[start]
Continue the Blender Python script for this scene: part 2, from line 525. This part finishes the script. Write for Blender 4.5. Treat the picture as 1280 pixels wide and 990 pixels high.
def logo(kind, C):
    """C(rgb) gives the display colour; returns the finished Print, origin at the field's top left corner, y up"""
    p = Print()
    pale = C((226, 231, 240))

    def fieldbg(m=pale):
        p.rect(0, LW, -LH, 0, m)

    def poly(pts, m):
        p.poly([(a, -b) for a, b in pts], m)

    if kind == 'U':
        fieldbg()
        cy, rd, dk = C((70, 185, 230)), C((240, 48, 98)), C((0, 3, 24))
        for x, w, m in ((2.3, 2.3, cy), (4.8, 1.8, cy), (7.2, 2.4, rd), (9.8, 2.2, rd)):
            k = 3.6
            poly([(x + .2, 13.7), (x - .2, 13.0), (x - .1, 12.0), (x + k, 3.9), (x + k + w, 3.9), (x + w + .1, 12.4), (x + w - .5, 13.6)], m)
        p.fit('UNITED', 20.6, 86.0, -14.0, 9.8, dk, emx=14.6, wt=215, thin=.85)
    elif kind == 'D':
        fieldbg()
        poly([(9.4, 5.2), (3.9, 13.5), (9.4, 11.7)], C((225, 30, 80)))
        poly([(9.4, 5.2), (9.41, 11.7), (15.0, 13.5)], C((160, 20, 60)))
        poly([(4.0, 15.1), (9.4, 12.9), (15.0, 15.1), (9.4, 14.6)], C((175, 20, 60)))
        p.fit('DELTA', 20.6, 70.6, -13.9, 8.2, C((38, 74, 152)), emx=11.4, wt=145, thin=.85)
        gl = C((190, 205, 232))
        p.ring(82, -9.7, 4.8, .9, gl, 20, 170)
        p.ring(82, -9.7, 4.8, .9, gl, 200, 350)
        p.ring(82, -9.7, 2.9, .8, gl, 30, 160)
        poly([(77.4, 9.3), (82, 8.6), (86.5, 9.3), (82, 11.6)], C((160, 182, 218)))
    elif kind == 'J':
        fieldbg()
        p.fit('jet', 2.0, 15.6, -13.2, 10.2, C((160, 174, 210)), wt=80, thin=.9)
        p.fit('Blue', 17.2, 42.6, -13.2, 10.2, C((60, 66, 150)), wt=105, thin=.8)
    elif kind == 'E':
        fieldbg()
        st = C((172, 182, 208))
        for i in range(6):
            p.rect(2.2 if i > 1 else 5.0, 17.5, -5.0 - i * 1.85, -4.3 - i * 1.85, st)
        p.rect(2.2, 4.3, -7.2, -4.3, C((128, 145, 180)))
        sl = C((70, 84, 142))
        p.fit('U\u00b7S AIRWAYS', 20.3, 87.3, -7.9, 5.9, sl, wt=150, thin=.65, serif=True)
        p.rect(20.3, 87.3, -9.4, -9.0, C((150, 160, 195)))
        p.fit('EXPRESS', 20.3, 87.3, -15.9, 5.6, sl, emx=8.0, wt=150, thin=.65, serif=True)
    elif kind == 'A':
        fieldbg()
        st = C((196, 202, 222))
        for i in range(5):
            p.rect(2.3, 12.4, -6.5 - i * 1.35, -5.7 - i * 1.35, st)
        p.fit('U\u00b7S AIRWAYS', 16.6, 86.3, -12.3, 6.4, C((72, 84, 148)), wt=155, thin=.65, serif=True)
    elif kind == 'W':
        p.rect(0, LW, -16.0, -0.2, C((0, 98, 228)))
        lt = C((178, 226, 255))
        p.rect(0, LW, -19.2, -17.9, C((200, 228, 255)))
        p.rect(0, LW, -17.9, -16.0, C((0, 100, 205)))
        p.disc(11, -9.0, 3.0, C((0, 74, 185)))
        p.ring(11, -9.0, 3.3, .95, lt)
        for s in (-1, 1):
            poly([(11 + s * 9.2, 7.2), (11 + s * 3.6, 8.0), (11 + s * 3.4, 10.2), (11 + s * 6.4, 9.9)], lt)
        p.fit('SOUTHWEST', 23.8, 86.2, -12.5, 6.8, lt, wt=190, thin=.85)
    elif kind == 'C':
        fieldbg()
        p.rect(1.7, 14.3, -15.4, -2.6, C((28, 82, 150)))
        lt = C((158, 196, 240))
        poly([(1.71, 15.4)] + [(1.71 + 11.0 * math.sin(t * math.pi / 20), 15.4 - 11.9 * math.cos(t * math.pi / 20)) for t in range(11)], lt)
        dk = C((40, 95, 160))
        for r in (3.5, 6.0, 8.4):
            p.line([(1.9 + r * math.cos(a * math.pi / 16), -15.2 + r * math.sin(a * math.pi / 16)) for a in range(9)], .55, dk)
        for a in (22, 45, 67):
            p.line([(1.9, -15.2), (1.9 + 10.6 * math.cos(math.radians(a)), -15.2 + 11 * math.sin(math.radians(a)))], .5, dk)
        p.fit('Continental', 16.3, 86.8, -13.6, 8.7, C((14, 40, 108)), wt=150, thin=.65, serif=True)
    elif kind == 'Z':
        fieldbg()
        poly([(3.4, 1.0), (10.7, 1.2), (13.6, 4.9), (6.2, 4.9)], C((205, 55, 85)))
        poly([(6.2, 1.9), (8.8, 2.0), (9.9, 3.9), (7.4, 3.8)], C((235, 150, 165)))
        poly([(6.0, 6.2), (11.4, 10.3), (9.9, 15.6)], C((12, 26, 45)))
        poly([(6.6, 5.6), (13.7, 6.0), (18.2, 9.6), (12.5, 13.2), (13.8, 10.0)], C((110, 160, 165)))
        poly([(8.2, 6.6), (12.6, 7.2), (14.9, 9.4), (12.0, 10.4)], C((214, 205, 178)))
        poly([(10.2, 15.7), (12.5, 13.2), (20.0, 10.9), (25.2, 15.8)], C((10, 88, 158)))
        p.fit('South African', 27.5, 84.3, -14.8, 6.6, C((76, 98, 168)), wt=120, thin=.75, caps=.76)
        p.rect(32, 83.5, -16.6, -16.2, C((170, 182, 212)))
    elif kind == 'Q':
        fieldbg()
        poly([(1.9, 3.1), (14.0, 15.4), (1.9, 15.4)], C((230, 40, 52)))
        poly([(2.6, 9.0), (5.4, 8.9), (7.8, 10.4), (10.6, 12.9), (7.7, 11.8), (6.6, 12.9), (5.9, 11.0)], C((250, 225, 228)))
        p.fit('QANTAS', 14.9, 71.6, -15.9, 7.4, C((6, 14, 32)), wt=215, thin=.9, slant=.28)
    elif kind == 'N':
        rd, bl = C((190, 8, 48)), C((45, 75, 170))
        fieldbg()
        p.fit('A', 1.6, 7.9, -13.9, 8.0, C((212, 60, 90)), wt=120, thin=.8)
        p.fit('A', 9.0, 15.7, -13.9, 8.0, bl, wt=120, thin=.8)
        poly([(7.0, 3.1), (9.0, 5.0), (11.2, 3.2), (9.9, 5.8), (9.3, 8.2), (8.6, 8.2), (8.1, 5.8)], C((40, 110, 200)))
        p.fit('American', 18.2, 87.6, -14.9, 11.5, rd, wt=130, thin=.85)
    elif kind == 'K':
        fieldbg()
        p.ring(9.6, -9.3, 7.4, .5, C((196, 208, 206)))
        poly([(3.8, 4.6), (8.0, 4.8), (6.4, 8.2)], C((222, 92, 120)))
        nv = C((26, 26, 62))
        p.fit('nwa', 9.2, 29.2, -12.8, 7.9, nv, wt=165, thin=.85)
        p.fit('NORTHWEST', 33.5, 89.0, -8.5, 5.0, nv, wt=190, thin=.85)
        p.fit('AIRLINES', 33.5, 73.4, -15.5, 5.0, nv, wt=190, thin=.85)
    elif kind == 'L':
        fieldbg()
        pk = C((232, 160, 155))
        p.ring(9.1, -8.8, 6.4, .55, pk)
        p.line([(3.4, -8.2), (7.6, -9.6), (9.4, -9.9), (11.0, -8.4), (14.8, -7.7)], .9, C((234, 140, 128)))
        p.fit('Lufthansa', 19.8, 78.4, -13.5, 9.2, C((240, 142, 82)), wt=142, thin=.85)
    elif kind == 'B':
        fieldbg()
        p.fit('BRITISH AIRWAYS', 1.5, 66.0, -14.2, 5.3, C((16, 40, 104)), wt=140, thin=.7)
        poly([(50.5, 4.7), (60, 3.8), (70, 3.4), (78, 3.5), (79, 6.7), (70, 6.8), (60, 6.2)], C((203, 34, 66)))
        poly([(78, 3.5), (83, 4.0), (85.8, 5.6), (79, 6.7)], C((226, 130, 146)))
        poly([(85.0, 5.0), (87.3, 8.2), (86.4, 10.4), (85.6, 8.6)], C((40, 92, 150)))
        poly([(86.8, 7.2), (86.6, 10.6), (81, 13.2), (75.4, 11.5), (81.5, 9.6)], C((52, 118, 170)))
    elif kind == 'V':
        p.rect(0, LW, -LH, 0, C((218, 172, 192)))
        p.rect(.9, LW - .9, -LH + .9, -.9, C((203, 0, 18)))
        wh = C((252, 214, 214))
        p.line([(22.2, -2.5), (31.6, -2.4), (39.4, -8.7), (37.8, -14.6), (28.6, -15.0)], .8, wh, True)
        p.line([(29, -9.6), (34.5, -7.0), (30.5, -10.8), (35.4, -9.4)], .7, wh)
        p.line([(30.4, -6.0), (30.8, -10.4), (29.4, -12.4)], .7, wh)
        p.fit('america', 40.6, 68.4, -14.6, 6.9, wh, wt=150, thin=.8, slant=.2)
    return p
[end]
Short task: Starting at the first line of the data above, please restate word for word every line up to and including the one that holds "p.poly([(a, -b) for a, b in pts], m)", and add nothing else.

Exercise output:
Continue the Blender Python script for this scene: part 2, from line 525. This part finishes the script. Write for Blender 4.5. Treat the picture as 1280 pixels wide and 990 pixels high.
def logo(kind, C):
    """C(rgb) gives the display colour; returns the finished Print, origin at the field's top left corner, y up"""
    p = Print()
    pale = C((226, 231, 240))

    def fieldbg(m=pale):
        p.rect(0, LW, -LH, 0, m)

    def poly(pts, m):
        p.poly([(a, -b) for a, b in pts], m)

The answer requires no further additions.